Como a Festa Literária das Periferias (Flup) entra no seu processo de construção de carreira?
A Flup foi importantíssima para que eu pudesse fazer meu trabalho chegar a mais pessoas, e uma grande escola. Realizei, junto com o poeta Romulo Narducci, um sarau mensal em São Gonçalo por treze anos. Em 2011, o Julio Ludemir, um dos criadores da Flup, lança um livro lá no sarau e se encanta com a cena que a gente havia conseguido criar na cidade com público de até 250 pessoas ouvindo poesia, mas que não conseguia reverberar para além das fronteiras de São Gonçalo. Em 2012, quando ele e o saudoso Écio Salles criam a Flup, somos convidados a participar. Desde então, participei e contribuí com a Flup em vários momentos. Nessa jornada, consegui dar maior visibilidade à minha literatura.

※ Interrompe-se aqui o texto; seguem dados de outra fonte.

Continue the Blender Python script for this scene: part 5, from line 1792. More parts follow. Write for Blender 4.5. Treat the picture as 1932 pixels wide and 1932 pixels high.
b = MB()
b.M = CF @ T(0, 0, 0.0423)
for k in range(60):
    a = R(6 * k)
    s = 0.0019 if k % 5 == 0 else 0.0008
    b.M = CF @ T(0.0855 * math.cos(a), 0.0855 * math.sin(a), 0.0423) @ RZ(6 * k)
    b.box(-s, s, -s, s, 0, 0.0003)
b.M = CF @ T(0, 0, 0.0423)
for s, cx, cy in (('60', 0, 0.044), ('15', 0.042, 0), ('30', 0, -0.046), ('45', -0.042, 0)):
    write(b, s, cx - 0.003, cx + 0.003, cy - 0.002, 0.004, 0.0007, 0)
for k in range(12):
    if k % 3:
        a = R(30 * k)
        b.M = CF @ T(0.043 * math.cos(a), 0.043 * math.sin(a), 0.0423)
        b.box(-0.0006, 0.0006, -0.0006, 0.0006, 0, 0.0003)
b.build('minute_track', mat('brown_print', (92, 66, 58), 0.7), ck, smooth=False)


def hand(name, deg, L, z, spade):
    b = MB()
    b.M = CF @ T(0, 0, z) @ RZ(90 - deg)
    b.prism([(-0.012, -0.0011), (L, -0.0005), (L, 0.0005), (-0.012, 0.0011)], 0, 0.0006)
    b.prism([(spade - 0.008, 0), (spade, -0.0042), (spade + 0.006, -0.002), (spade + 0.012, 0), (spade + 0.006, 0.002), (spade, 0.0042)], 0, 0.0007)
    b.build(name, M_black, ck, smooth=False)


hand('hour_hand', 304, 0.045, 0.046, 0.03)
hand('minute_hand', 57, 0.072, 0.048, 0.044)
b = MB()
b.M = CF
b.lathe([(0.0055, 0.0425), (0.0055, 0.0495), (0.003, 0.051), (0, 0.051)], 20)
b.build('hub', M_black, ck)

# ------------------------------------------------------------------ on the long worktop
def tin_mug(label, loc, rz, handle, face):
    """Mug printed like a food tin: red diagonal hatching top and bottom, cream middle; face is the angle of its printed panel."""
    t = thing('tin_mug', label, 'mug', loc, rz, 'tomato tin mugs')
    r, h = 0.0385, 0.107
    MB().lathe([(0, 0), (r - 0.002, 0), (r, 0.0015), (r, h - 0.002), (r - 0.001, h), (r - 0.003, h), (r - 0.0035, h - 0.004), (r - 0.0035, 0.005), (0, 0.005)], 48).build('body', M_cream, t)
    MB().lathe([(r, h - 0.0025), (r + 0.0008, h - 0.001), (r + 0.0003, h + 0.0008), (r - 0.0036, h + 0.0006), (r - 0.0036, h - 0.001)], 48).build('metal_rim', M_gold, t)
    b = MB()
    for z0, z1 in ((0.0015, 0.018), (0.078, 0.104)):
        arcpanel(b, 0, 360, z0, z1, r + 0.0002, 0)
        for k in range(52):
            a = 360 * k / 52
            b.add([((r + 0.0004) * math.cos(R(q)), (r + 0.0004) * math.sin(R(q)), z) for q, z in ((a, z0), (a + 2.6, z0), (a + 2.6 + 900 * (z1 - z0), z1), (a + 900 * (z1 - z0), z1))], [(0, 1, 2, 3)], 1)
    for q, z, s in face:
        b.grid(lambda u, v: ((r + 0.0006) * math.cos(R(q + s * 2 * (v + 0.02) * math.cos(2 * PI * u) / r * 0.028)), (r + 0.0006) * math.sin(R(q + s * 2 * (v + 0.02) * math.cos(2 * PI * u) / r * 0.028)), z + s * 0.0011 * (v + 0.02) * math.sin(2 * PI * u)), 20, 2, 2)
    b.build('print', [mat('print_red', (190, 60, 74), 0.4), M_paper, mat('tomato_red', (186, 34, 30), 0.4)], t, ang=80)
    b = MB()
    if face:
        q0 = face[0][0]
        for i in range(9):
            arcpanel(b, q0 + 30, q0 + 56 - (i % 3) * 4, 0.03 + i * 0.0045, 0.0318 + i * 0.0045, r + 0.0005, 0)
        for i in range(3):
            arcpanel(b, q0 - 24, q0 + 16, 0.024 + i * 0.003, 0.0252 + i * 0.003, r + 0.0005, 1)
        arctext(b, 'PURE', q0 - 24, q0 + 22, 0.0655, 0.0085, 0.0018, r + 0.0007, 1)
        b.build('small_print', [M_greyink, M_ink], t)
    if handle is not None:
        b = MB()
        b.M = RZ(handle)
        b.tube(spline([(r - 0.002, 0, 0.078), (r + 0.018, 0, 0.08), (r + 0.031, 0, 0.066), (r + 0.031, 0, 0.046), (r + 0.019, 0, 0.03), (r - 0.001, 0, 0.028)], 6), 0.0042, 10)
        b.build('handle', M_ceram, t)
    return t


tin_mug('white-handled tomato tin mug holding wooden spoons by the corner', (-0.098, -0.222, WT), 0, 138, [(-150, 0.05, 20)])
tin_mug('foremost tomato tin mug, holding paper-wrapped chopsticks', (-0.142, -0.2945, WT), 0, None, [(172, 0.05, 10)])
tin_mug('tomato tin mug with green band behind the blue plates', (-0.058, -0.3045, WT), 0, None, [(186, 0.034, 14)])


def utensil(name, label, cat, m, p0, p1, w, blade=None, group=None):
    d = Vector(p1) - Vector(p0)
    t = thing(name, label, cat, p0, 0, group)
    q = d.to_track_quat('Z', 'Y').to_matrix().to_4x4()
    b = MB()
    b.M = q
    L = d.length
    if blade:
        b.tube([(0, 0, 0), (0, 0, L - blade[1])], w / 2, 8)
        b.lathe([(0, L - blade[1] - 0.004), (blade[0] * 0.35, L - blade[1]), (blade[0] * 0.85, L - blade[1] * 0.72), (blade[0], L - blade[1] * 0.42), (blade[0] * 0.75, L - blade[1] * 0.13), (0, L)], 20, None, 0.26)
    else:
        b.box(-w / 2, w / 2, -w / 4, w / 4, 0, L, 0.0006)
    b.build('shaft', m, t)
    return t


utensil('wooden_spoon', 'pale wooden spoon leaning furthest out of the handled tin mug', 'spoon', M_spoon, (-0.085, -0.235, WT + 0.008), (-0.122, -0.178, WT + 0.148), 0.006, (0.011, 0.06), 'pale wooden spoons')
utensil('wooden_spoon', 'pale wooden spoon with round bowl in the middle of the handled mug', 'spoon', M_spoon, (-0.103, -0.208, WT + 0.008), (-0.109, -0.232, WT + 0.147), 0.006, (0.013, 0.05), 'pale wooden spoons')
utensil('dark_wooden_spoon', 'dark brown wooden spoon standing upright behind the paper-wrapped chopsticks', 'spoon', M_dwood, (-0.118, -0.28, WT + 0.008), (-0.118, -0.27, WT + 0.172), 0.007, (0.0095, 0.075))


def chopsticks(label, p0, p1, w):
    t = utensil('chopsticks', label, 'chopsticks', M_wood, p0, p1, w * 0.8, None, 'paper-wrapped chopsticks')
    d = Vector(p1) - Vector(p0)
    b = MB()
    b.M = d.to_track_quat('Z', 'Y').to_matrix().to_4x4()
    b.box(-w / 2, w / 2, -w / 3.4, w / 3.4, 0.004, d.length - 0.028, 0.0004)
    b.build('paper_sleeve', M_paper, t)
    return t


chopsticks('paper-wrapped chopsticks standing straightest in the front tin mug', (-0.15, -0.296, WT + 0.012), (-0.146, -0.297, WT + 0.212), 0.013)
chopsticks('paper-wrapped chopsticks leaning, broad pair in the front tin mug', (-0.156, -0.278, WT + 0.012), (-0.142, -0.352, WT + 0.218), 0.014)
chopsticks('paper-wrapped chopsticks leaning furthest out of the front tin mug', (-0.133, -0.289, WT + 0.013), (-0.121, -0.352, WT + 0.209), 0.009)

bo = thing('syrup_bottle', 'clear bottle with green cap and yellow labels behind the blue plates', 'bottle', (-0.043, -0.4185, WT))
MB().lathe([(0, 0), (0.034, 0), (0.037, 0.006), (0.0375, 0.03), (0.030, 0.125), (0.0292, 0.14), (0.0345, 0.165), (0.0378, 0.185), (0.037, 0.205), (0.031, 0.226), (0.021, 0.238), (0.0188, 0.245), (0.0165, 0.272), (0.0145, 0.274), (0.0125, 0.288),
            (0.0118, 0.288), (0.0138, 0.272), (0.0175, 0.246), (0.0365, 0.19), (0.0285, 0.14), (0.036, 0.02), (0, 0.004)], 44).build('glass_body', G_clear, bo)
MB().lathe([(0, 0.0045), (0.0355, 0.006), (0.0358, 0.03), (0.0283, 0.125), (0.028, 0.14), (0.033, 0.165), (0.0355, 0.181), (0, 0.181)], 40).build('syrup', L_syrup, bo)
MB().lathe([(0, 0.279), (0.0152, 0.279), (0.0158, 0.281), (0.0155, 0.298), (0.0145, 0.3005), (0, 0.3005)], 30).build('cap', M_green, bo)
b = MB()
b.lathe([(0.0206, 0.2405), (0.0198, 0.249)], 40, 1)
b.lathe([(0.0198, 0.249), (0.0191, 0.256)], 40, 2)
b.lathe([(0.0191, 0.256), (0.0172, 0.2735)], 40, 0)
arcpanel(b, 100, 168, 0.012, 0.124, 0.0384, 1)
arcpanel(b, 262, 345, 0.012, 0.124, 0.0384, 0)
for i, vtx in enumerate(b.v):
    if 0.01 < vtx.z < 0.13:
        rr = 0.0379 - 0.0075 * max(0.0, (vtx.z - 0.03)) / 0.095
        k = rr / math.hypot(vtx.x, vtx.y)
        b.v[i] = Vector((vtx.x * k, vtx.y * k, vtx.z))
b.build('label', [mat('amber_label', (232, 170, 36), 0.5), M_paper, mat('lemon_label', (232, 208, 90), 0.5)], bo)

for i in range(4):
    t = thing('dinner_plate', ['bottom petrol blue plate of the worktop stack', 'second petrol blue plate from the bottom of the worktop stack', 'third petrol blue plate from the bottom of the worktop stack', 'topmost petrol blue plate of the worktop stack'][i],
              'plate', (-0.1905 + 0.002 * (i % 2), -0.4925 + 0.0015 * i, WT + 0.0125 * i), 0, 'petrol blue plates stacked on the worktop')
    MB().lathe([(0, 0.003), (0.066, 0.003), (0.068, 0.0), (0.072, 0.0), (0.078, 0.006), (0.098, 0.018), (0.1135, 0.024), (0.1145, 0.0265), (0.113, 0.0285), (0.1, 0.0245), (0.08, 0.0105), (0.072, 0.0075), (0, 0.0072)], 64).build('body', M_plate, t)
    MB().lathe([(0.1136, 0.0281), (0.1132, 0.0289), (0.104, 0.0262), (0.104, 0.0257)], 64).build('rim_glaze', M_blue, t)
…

Que novos livros e que novos filmes você tem pela frente?
Tenho mais três livros prontos, esperando publicação, inclusive o melhor que eu já escrevi: uma antologia de contos grandes, com pegada lovecraftiana (referência ao escritor H.P. Lofecraft). Já tenho o roteiro pronto de um outro filme, em captação; dois argumentos e estou trabalhando na adaptação de "Macumba".
Qual foi o livro que te fez amar os livros?
Eu não venho de um lar de intelectuais, e não tive muito acesso a livros na juventude, porém aprendi desde cedo que enquanto eu estava lendo, não estava vivendo; então usava o livro de refúgio de uma realidade hostil. Mas eram principalmente livros de banca, de sebos ou bibliotecas públicas. Quando penso nos livros que me formaram, não me vêm um Machado de Assis ou um Dostoiévski, mas Agatha Christie, Harold Robbins, Sidney Sheldon, Stephen King... É até difícil, para mim, citar apenas um, mas vou de "Noite na Taverna", do Álvares de Azevedo, pelo qual sou tão apaixonado que ousei fazer uma releitura para os tempos atuais, chamado de "Máquinas Escrotas".